Task instructions
All of the data needs to be repeated exactly.

Collected data
++++++

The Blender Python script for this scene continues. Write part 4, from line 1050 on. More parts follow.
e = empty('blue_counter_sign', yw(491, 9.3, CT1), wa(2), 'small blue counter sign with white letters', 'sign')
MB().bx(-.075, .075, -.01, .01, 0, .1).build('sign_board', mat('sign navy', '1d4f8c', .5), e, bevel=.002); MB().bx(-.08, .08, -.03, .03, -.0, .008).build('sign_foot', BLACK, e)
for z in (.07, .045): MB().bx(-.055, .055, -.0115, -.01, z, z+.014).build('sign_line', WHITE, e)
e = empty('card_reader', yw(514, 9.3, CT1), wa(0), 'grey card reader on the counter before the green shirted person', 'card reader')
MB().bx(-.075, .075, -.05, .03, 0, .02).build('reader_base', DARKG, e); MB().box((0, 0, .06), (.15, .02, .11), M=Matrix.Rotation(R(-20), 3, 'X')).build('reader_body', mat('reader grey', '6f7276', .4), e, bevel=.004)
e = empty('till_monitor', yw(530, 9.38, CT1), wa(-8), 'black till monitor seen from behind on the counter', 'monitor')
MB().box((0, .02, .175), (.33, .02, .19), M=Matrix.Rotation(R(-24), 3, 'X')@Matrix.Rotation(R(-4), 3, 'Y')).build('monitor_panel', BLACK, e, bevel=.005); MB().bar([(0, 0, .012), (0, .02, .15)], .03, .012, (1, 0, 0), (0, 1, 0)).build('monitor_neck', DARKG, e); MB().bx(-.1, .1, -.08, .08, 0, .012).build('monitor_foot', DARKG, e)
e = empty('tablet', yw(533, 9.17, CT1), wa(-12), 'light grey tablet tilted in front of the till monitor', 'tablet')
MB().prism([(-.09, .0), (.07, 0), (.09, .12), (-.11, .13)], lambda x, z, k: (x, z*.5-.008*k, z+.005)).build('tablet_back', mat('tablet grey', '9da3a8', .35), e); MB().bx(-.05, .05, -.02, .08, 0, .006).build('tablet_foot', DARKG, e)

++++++

Answer to the exercise
The Blender Python script for this scene continues. Write part 4, from line 1050 on. More parts follow.
e = empty('blue_counter_sign', yw(491, 9.3, CT1), wa(2), 'small blue counter sign with white letters', 'sign')
MB().bx(-.075, .075, -.01, .01, 0, .1).build('sign_board', mat('sign navy', '1d4f8c', .5), e, bevel=.002); MB().bx(-.08, .08, -.03, .03, -.0, .008).build('sign_foot', BLACK, e)
for z in (.07, .045): MB().bx(-.055, .055, -.0115, -.01, z, z+.014).build('sign_line', WHITE, e)
e = empty('card_reader', yw(514, 9.3, CT1), wa(0), 'grey card reader on the counter before the green shirted person', 'card reader')
MB().bx(-.075, .075, -.05, .03, 0, .02).build('reader_base', DARKG, e); MB().box((0, 0, .06), (.15, .02, .11), M=Matrix.Rotation(R(-20), 3, 'X')).build('reader_body', mat('reader grey', '6f7276', .4), e, bevel=.004)
e = empty('till_monitor', yw(530, 9.38, CT1), wa(-8), 'black till monitor seen from behind on the counter', 'monitor')
MB().box((0, .02, .175), (.33, .02, .19), M=Matrix.Rotation(R(-24), 3, 'X')@Matrix.Rotation(R(-4), 3, 'Y')).build('monitor_panel', BLACK, e, bevel=.005); MB().bar([(0, 0, .012), (0, .02, .15)], .03, .012, (1, 0, 0), (0, 1, 0)).build('monitor_neck', DARKG, e); MB().bx(-.1, .1, -.08, .08, 0, .012).build('monitor_foot', DARKG, e)
e = empty('tablet', yw(533, 9.17, CT1), wa(-12), 'light grey tablet tilted in front of the till monitor', 'tablet')
MB().prism([(-.09, .0), (.07, 0), (.09, .12), (-.11, .13)], lambda x, z, k: (x, z*.5-.008*k, z+.005)).build('tablet_back', mat('tablet grey', '9da3a8', .35), e); MB().bx(-.05, .05, -.02, .08, 0, .006).build('tablet_foot', DARKG, e)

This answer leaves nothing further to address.